Sunday, November 14, 2010

In search of America’s liberty and India’s dharma

It is one thing to win power, another to wield it. Two dispirited leaders met in Delhi this week. President Obama was chastened by dramatic electoral losses in the US Congress and Prime Minister Manmohan Singh disheartened by never ending corruption scandals. Both seemed to have forgotten the fundamentals of what created their respective democracies. Just as one cannot understand America without the concept of liberty, so is India inexplicable without the idea of dharma. At the end, their spirits did lift but both leaders have much work to do to restore confidence in their ideals.

John Boehner, the new speaker-to-be of the House of Representatives and an architect of the Republican recapture of power, explained Mr Obama’s fall from grace. He said that President Obama had ‘ignored the values that have made America—economic freedom, individual liberty and personal responsibility’. It does not matter if Mr Boehner is right; half of America believes it. Every nation is an ‘imagined community’ and what voters ‘imagine’ is what counts. America’s image of itself is a land of opportunity and entrepreneurship—it is not a European style welfare state with a culture of entitlement. Mr Obama forgot liberty in is his pursuit of equality, say his critics.

Just as America’s founding fathers were obsessed with liberty, so were India’s founders deeply attached to dharma--so much so that they placed the dharma-chakra in the middle of the Indian flag. The Congress party still does not realize how much it is diminished by the relentless series of corruption scandals. People insistently ask, ‘where is dharma in our public life?’ This is a sad because we placed so much hope in a prime minister, who is personally honest and who promised good governance as his primary goal in his first three major speeches when the UPA first came to power in the middle of 2004.

The ideal that exists in the Indian imagination is of a ruler guided by ‘dharma’. In this context, dharma does not mean ‘religion’, which is a recent usage that emerged only in the 19th century Bengal when Christian missionaries claimed that ‘Jesus’ path was the true dharma’. Hindus countered their challenge, claiming that theirs is sanatana, ‘eternal’, dharma. The meaning of public dharma which inspired the makers of our Constitution is ‘doing the right thing’.

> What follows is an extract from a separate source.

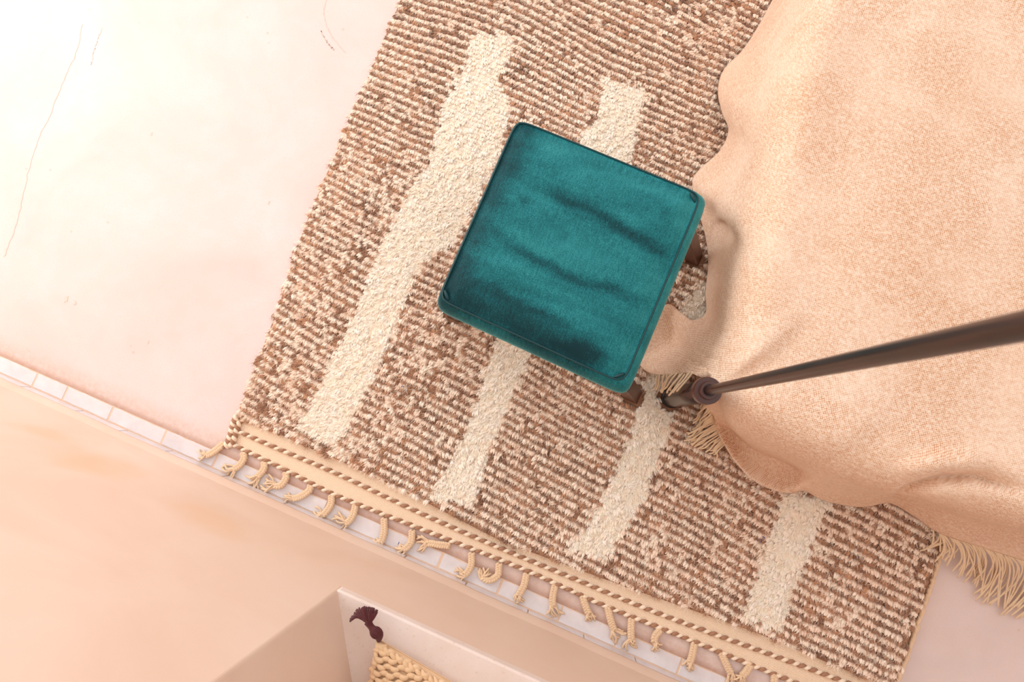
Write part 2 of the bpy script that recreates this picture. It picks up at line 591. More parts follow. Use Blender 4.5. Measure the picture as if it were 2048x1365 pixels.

Although the economic circumstances of India and America are different, the answers to their problems are surprisingly similar. America is a rich country which is stuck in a jobless recovery--wages have been lagging for decades. Its best and brightest prefer to work in services and its industrial base is fast eroding. India is poor but rising rapidly. Like America, its high growth rate is driven by services, not by industry. In our euphoria over India’s growth we forget that we still have to create an ‘industrial revolution’. Only through low tech, labour intensive industry will we be able to create jobs for the rural masses.
Both India and America have to get their best and brightest to go into industry rather than glamour jobs in finance.

Instead of creating bogus jobs through employment guarantee schemes, India needs to create genuine jobs through private enterprise. To do this we need to reform our labour laws; pass the land acquisition law; remove ‘inspector raj’ which encourages bribery but discourages entrepreneurs; and push massive skills training through public private partnerships. Our present high growth will only take us to a middle income status--$5000-$7000 per capita income. After that India will get stuck like many Latin American states, unless we improve governance and create an industrial revolution. ‘Let us not take high growth for granted’, says the respected economist, Ajay Shah.

India should also emulate Mr Obama’s obsession to improve the ‘quality’ of primary education in order to build our industrial base. He is the first Democratic president to say that ‘bad teachers should be fired if they can’t train kids to succeed’. India’s problem with government schools is much worse than America’s. One in four government primary school teachers here is absent and one in four is not teaching. Yet, our new Right to Education Act is silent on outcomes. Mr Obama’s courage to take on teachers’ unions in America should inspire our leaders to also speak out about the ‘dharma of a teacher’.
Mr Obama’s visit ended on a high note and two politicians have since been sacked. The real work must now begin. To restore dharma in public life, Dr Manmohan Singh must drop corrupt members in the UPA cabinet; push civil service reforms to make officials (including school teachers) accountable; enact labour reforms and the land acquisition bill; stop the dangerous Food Security Bill, which holds the potential for becoming the biggest corruption scandal in India’s history. Only then will he begin to restore dharma and make India deserving of ‘great power’ status.